◆ **Task goal**
Repeat every line of the listing below exactly, minus the pictures.

-----

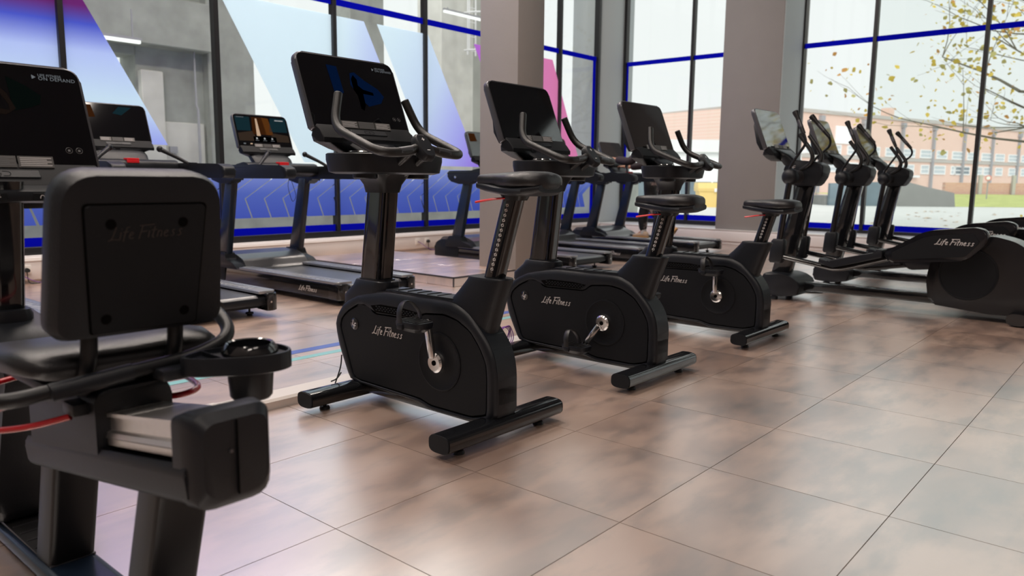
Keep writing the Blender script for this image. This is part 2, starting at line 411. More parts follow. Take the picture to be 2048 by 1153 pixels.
# lettering by pen strokes (slanted script and a two-letter emblem)
SCRIPT = [[(.62, 1), (.30, .12), (.02, 0)], [(.0, 0), (.30, .12), (.85, .03)], [(.95, .6), (.85, .05)], [(1.0, .8), (1.02, .86)],
          [(1.6, .95), (1.42, .98), (1.3, .7), (1.1, -.12)], [(1.1, .58), (1.5, .62)],
          [(1.55, .3), (1.85, .38), (1.82, .56), (1.66, .56), (1.53, .25), (1.62, .05), (1.88, .12)],
          [(2.55, 1), (2.25, 0)], [(2.3, 1.0), (3.45, 1.06)], [(2.42, .55), (2.88, .58)],
          [(3.05, .6), (2.95, .05)], [(3.1, .8), (3.12, .86)], [(3.48, .9), (3.25, .08), (3.42, .05)], [(3.2, .62), (3.62, .64)],
          [(3.75, .58), (3.62, .05)], [(3.70, .4), (3.9, .58), (4.02, .5), (3.92, .05)],
          [(4.17, .3), (4.47, .38), (4.44, .56), (4.28, .56), (4.15, .25), (4.24, .05), (4.5, .12)],
          [(5.05, .52), (4.87, .56), (4.80, .42), (4.97, .22), (4.85, .05), (4.65, .1)],
          [(5.6, .52), (5.42, .56), (5.35, .42), (5.52, .22), (5.4, .05), (5.2, .1)]]
EMBLEM = [[(-.25, .85), (-.5, -.15), (.0, -.15)], [(.62, .25), (.12, .25), (-.12, -.85)], [(-.02, -.22), (.5, -.18)]]
def strokes(bm, S_, o, X, Y, sx, sy, w, flat=0.35):
    """pen strokes S_ drawn at origin o along unit vectors X (right) and Y (up)"""
    o = Vector(o); X = Vector(X).normalized(); Y = Vector(Y).normalized(); Nn = X.cross(Y)
    for st in S_:
        pts = [o+X*(p[0]*sx)+Y*(p[1]*sy) for p in st]
        if len(pts) > 2: pts = path(pts, 0.25*sy, 3)
        tube(bm, pts, w, 6, flat=flat, up=Nn)
def text(name, body, size, m, parent, mx, align='LEFT', shear=0.0, extrude=0.0004, space=1.0):
    c = bpy.data.curves.new(name, 'FONT'); c.body = body; c.size = size; c.align_x = align; c.shear = shear; c.extrude = extrude; c.space_character = space
    c.resolution_u = 3
    tmp = bpy.data.objects.new(name, c); COL.objects.link(tmp)
    me = bpy.data.meshes.new_from_object(tmp); bpy.data.objects.remove(tmp); bpy.data.curves.remove(c)
    me.name = name; me.materials.clear(); me.materials.append(M[m])
    o = bpy.data.objects.new(name, me); COL.objects.link(o); o.parent = parent; o.matrix_local = mx
    return o
def frame_mx(o, X, Y):
    X = Vector(X).normalized(); Y = Vector(Y).normalized(); Z = X.cross(Y)
    return Matrix(((X.x, Y.x, Z.x, o[0]), (X.y, Y.y, Z.y, o[1]), (X.z, Y.z, Z.z, o[2]), (0, 0, 0, 1)))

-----

◆ **Problem solution**
Keep writing the Blender script for this image. This is part 2, starting at line 411. More parts follow. Take the picture to be 2048 by 1153 pixels.
# lettering by pen strokes (slanted script and a two-letter emblem)
SCRIPT = [[(.62, 1), (.30, .12), (.02, 0)], [(.0, 0), (.30, .12), (.85, .03)], [(.95, .6), (.85, .05)], [(1.0, .8), (1.02, .86)],
          [(1.6, .95), (1.42, .98), (1.3, .7), (1.1, -.12)], [(1.1, .58), (1.5, .62)],
          [(1.55, .3), (1.85, .38), (1.82, .56), (1.66, .56), (1.53, .25), (1.62, .05), (1.88, .12)],
          [(2.55, 1), (2.25, 0)], [(2.3, 1.0), (3.45, 1.06)], [(2.42, .55), (2.88, .58)],
          [(3.05, .6), (2.95, .05)], [(3.1, .8), (3.12, .86)], [(3.48, .9), (3.25, .08), (3.42, .05)], [(3.2, .62), (3.62, .64)],
          [(3.75, .58), (3.62, .05)], [(3.70, .4), (3.9, .58), (4.02, .5), (3.92, .05)],
          [(4.17, .3), (4.47, .38), (4.44, .56), (4.28, .56), (4.15, .25), (4.24, .05), (4.5, .12)],
          [(5.05, .52), (4.87, .56), (4.80, .42), (4.97, .22), (4.85, .05), (4.65, .1)],
          [(5.6, .52), (5.42, .56), (5.35, .42), (5.52, .22), (5.4, .05), (5.2, .1)]]
EMBLEM = [[(-.25, .85), (-.5, -.15), (.0, -.15)], [(.62, .25), (.12, .25), (-.12, -.85)], [(-.02, -.22), (.5, -.18)]]
def strokes(bm, S_, o, X, Y, sx, sy, w, flat=0.35):
    """pen strokes S_ drawn at origin o along unit vectors X (right) and Y (up)"""
    o = Vector(o); X = Vector(X).normalized(); Y = Vector(Y).normalized(); Nn = X.cross(Y)
    for st in S_:
        pts = [o+X*(p[0]*sx)+Y*(p[1]*sy) for p in st]
        if len(pts) > 2: pts = path(pts, 0.25*sy, 3)
        tube(bm, pts, w, 6, flat=flat, up=Nn)
def text(name, body, size, m, parent, mx, align='LEFT', shear=0.0, extrude=0.0004, space=1.0):
    c = bpy.data.curves.new(name, 'FONT'); c.body = body; c.size = size; c.align_x = align; c.shear = shear; c.extrude = extrude; c.space_character = space
    c.resolution_u = 3
    tmp = bpy.data.objects.new(name, c); COL.objects.link(tmp)
    me = bpy.data.meshes.new_from_object(tmp); bpy.data.objects.remove(tmp); bpy.data.curves.remove(c)
    me.name = name; me.materials.clear(); me.materials.append(M[m])
    o = bpy.data.objects.new(name, me); COL.objects.link(o); o.parent = parent; o.matrix_local = mx
    return o
def frame_mx(o, X, Y):
    X = Vector(X).normalized(); Y = Vector(Y).normalized(); Z = X.cross(Y)
    return Matrix(((X.x, Y.x, Z.x, o[0]), (X.y, Y.y, Z.y, o[1]), (X.z, Y.z, Z.z, o[2]), (0, 0, 0, 1)))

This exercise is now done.